### Task objective
Pick out each line containing the string "part" and copy it.

-- Extracted entries start --

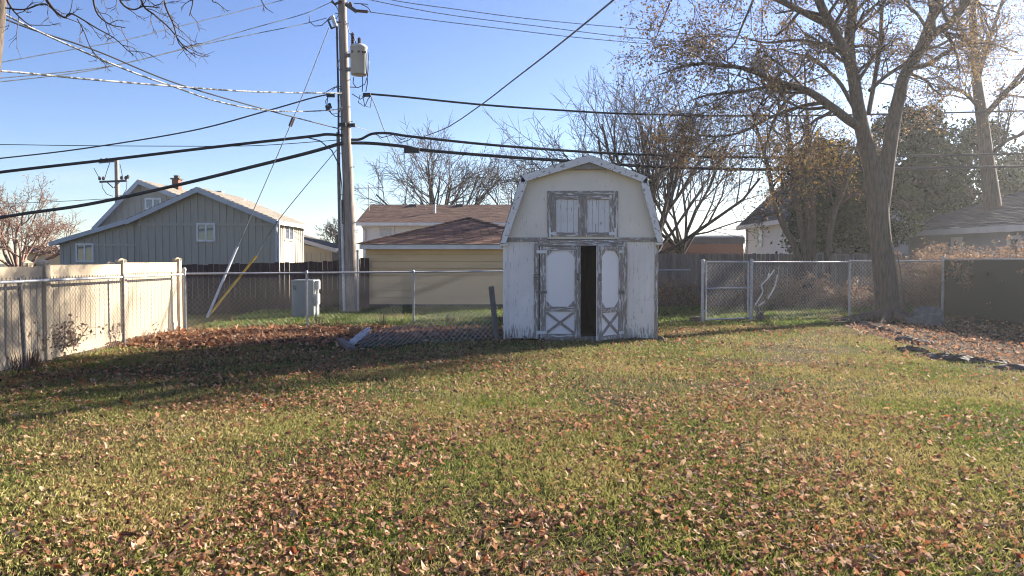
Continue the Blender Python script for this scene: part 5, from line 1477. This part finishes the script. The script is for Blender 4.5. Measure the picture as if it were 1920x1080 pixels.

-- Extracted entries end --
-- Extracted entries start --

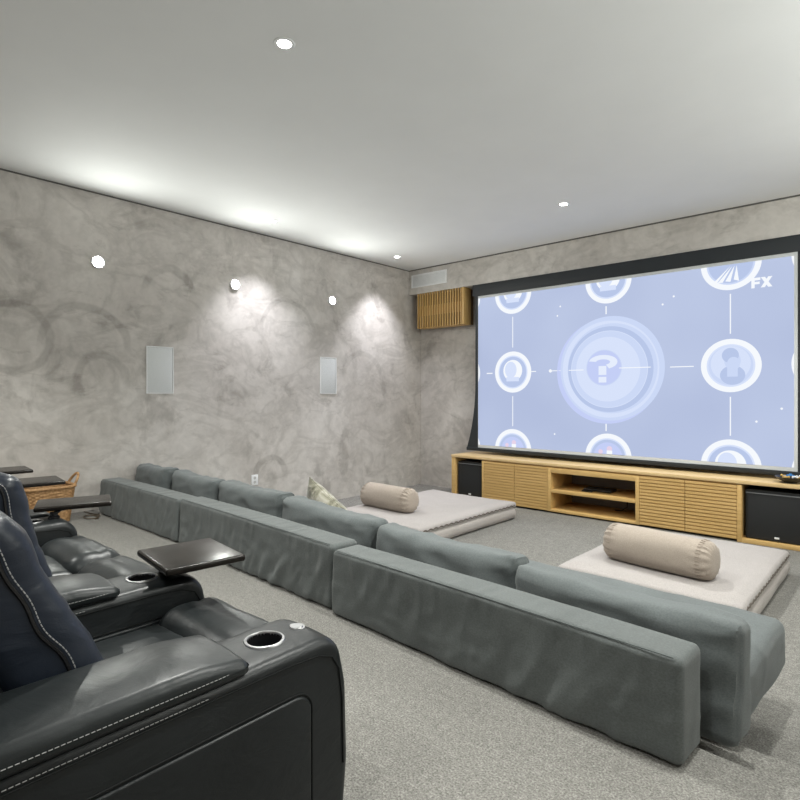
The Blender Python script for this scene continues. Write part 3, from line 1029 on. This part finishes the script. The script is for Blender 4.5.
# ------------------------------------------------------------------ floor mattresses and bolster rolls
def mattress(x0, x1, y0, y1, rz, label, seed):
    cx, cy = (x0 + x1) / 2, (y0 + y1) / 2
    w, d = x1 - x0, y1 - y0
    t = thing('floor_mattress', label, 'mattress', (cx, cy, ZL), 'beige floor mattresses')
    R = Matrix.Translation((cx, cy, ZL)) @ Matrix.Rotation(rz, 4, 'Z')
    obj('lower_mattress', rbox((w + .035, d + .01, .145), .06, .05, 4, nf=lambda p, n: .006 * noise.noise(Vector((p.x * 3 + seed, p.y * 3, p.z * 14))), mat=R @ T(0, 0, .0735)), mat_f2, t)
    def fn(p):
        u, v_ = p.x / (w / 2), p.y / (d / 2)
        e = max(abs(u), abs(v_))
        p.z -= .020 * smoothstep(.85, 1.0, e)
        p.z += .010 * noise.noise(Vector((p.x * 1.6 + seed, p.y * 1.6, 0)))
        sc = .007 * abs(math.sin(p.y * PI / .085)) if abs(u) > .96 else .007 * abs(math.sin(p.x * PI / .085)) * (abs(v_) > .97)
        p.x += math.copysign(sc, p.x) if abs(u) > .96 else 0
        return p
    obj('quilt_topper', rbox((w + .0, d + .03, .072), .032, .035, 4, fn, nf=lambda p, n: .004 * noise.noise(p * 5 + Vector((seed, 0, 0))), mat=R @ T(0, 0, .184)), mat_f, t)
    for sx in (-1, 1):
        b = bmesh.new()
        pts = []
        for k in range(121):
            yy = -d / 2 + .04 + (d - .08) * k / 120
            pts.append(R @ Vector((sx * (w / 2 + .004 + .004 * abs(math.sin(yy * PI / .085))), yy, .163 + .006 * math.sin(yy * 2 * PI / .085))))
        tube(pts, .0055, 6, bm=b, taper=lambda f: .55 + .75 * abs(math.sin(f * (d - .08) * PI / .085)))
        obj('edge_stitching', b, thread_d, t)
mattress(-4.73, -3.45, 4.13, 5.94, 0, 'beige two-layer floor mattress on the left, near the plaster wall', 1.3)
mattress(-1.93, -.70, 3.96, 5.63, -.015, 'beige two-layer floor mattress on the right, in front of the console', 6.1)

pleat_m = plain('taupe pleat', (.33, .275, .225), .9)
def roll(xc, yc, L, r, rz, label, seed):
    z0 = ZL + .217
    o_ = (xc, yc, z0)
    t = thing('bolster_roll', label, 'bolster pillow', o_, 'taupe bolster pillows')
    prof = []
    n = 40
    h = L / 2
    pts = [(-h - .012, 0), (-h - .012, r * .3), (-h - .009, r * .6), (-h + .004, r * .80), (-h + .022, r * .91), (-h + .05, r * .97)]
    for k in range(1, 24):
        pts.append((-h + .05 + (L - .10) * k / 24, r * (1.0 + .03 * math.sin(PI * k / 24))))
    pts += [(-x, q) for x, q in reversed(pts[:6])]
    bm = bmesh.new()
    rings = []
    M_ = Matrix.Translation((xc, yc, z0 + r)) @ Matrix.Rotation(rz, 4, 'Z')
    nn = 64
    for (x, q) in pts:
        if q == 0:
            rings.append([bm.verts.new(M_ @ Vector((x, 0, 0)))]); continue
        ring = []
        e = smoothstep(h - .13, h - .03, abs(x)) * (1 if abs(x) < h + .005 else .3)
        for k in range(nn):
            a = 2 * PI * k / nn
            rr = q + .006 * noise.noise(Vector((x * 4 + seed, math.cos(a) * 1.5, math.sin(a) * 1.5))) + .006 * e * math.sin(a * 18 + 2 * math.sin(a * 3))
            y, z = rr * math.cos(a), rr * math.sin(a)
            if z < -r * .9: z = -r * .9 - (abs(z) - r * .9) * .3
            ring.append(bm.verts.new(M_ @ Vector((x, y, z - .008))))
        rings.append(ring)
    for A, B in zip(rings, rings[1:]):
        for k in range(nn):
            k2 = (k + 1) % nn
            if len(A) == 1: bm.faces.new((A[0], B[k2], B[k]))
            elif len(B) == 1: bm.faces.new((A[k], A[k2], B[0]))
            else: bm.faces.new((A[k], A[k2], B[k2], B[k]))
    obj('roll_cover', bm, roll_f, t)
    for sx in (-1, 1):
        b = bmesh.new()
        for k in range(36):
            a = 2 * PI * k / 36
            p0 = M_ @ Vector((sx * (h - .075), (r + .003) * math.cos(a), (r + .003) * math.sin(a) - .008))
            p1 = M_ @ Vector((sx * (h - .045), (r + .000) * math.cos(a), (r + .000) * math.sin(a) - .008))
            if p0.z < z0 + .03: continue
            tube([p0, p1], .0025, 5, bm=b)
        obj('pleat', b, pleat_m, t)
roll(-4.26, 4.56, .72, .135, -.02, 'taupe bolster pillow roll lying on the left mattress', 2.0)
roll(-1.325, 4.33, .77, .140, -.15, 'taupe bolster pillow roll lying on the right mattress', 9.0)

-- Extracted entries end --
-- Extracted entries start --

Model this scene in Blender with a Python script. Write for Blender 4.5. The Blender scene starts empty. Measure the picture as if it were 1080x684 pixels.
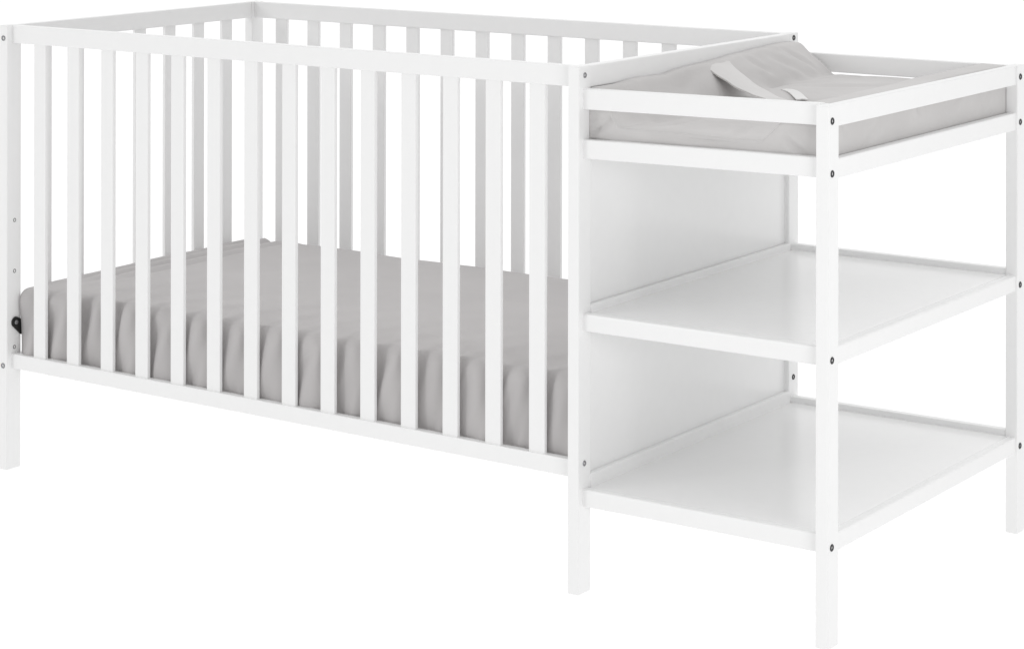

-- Extracted entries end --

### Response
Continue the Blender Python script for this scene: part 5, from line 1477. This part finishes the script. The script is for Blender 4.5. Measure the picture as if it were 1920x1080 pixels.
The Blender Python script for this scene continues. Write part 3, from line 1029 on. This part finishes the script. The script is for Blender 4.5.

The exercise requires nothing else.